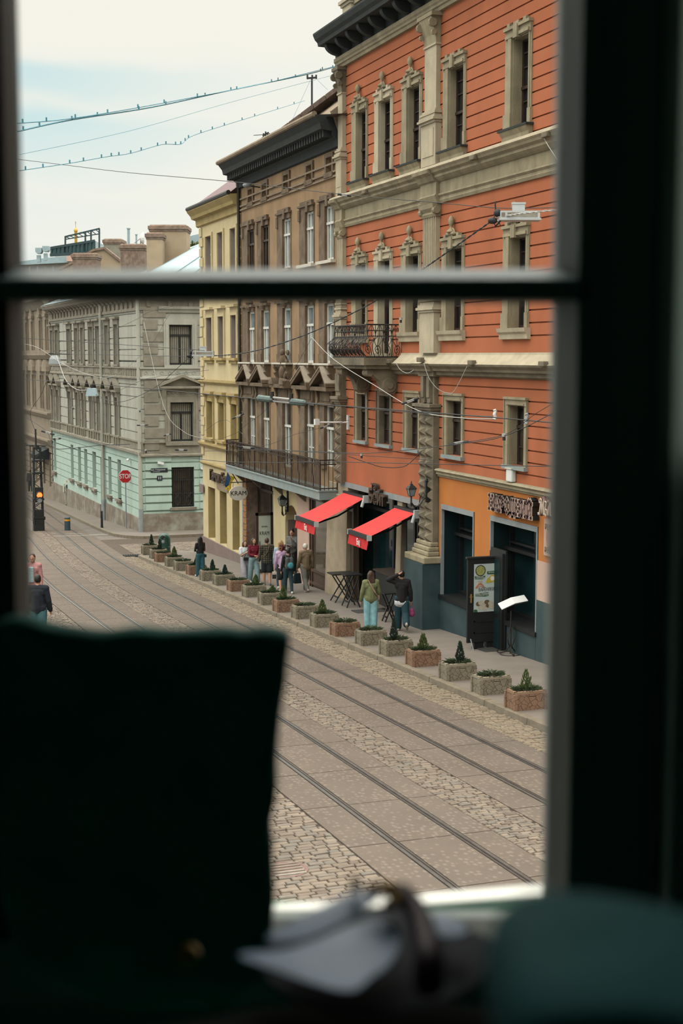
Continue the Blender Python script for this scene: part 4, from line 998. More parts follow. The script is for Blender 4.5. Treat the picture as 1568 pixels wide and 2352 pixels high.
for i, x in enumerate((R1, R2, R3, R4)):
    mb = MB(); strip(mb, x - .08, x + .08, 6, 118, -0.012, 1.5, bend); o = st_obj(mb, 'tram_rail', M['railside'], 'grooved steel tram rail, %s' % ('closest to the planters' if i == 0 else 'second from the planters' if i == 1 else 'third from the planters' if i == 2 else 'furthest from the planters'))
    mb = MB(); s = 1 if i % 2 == 0 else -1
    strip(mb, x + s * .005, x + s * .05, 6, 118, 0.004, 1.5, bend, .02); strip(mb, x - s * .045, x - s * .03, 6, 118, 0.0, 1.5, bend, .02)
    mb.build('rail_head', M['steel'], o)
# cobbles: rounded setts, real stones over a soil bed
def sett_mat(name, c1, c2, c3):
    c1, c2, c3 = [tuple(v * ALB for v in c) for c in (c1, c2, c3)]
    m = mat(name, c1, .8, .1, 8, .35, 35, spec=.35); n = m.node_tree.nodes; l = m.node_tree.links; b = n['Principled BSDF']
    g = n.new('ShaderNodeNewGeometry'); r = n.new('ShaderNodeValToRGB'); e = r.color_ramp.elements
    e[0].color = (*c1, 1); e[1].color = (*c2, 1); q = e.new(.5); q.color = (*c3, 1)
    l.new(g.outputs['Random Per Island'], r.inputs['Fac']); x = n.new('ShaderNodeMixRGB'); x.blend_type = 'MULTIPLY'; x.inputs['Fac'].default_value = .5
    nn = n.new('ShaderNodeTexNoise'); nn.inputs['Scale'].default_value = 14; l.new(r.outputs['Color'], x.inputs['Color1']); l.new(nn.outputs['Fac'], x.inputs['Color2'])
    l.new(x.outputs['Color'], b.inputs['Base Color']); return m
SM = sett_mat('granite_setts', (.185, .14, .11), (.215, .185, .155), (.30, .235, .18))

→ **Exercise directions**
Pick out and copy the lines of the material that include the word "from".

→ **Written response**
Continue the Blender Python script for this scene: part 4, from line 998. More parts follow. The script is for Blender 4.5. Treat the picture as 1568 pixels wide and 2352 pixels high.
    mb = MB(); strip(mb, x - .08, x + .08, 6, 118, -0.012, 1.5, bend); o = st_obj(mb, 'tram_rail', M['railside'], 'grooved steel tram rail, %s' % ('closest to the planters' if i == 0 else 'second from the planters' if i == 1 else 'third from the planters' if i == 2 else 'furthest from the planters'))